Marcel Thee – Unless you've been in spiritual exile for the last few years, you've probably noticed the incessant amount of shamelessly pitiful horror films appearing in local cinemas. These films tirelessly regurgitate the same old idea: A group of overcurious teens battling a ghoul or two, or an endless loop of cheap raunchiness closer to horrific than erotic.
In 2010, for some unknown reason, the producers of such films thought that their work was still too classy and needed something more – an extra punch just in case all the semi-nudity, predictable storylines and witless scares didn't carry enough commercial viability.
And, judging from this year's titles, moviegoers must have demanded insanely ludicrous movie names to go along with the nonsensical plots. Apparently, the kids needed to be sure exactly what the films were about. Why beat around the bush when you can just plop a ghost into any random trending topic and make that the title? Try this winner on for size: "Setan Facebook" ("Facebook Satan"). Everything you need to know about the movie is right there.
Unfortunately, the bizarre title hoopla didn't bring us any local B-grade movie classics. Those hoping for our very own "They Came From Mars" or "The King of Zombies" were disappointed because, weird titles or not, the films still resorted to the same old bag of tricks. Apparently, even irony is a concept lost on many local producers, leaving audiences stuck with a list of ludicrously titled bad movies that could have been classics.
'Hantu Puncak Datang Bulan' ('The Menstruating Ghost of Puncak')
Well, there you go. It is indeed possible to combine the words "menstruating" and "ghost" in the title of a commercially released film. Trust me when I say the amalgamation between those two factors sounds even ickier in Indonesian.
The main apparitions in the film (the menstruating protagonists, so to speak) come into existence after the male ghost-to-be rapes his menstruating girlfriend. The lovely couple get into a fight and end up dead.
While the premise is so-bad-it-could-have-been-good, what follows is another predictable tumble between a few horny teens and a ghoul that attacks every time she goes through "that time of the month." Oooohhh, scary. At least they could have given us a tampon-wielding version of Satan.
'Diperkosa Setan' ('Raped by a Ghost')
You know how films like "Cannibal Holocaust" are considered horror classics due to their unabashed gruesomeness? Well, "Diperkosa Setan" makes films like those look like Academy Award contenders.

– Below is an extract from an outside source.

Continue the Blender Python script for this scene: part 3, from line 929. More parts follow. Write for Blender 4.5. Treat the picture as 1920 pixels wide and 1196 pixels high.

The movie employs no particular special effects in its invisible ghost sex scenes. As a matter of fact, it appears that the film's producers didn't bother to employ a scriptwriter either. Lacking in plot, the movie focuses on its sex-crazed protagonist, a young man whose conquests apparently extend to every single female in the city.
He accidentally dies of an overdose while getting high to cure the depression he feels after being deprived of sex... for a few hours, and then comes back to exact his revenge.
'Suster Keramas' ('Shampooing Nurse')
Like the producers and cast of this film, I am not sure what the story is about. Apparently it has something to do with a Japanese tourist, played with finesse and conviction by Japanese porn star Rin Sakuragi, who wants to look for her sister – a nurse who is now a ghost who likes to attack people in the shower. That is all.
What could have been a unique opportunity to use dandruff as a weapon or stick a soap bar up a ghoul's secret place instead runs through all the old cliches of loud noises and long-haired, buxom dead vixens. Only this time, there's also a set of Japanese breasts that are bouncing alongside all the local ones.
'Setan Facebook' ('Facebook Satan')
Just when you thought the Oscar would go to "The Social Network," this underdog steps out from the shadows. Trying to incorporate a little social insight through its Facebook-obsessed protagonist, the film makes social networkers the bad guys.
You'll be rooting pretty hard for the apparition to hack up the protagonist soon enough, as the heroine in question is a Facebook-obsessed dimwit who updates her status more often than she takes a breath.
When her friends begin to die after accepting a friend request from an unknown girl, our heroine must overcome an array of obstacles, including running, screaming and running while screaming.
'Cin... Tetangga Gue Kuntilanak' ('Honey... My Neighbor Is a Ghost')
No, this is not an afterlife sequel to "Dude, Where's My Car?" The film is not as smart, and none of its actors are as good as Ashton Kutcher.
What could have at least been a fun paranoia flick a la "Disturbia" is one of the worst things to grace the silver screen... ever... anywhere.
Seemingly produced and directed by a schizophrenic coke addict, this horror showcases every cheap-looking special effect in the history of cinema. It's not even sinetron worthy.
You know those tacky effects used as backgrounds in photo booths? This movie's got 'em. Just when you think the background clips used for ballads in karaoke bars are the worst, here comes "Cin... Tetangga Gue Kuntilanak!" Hoo-ray!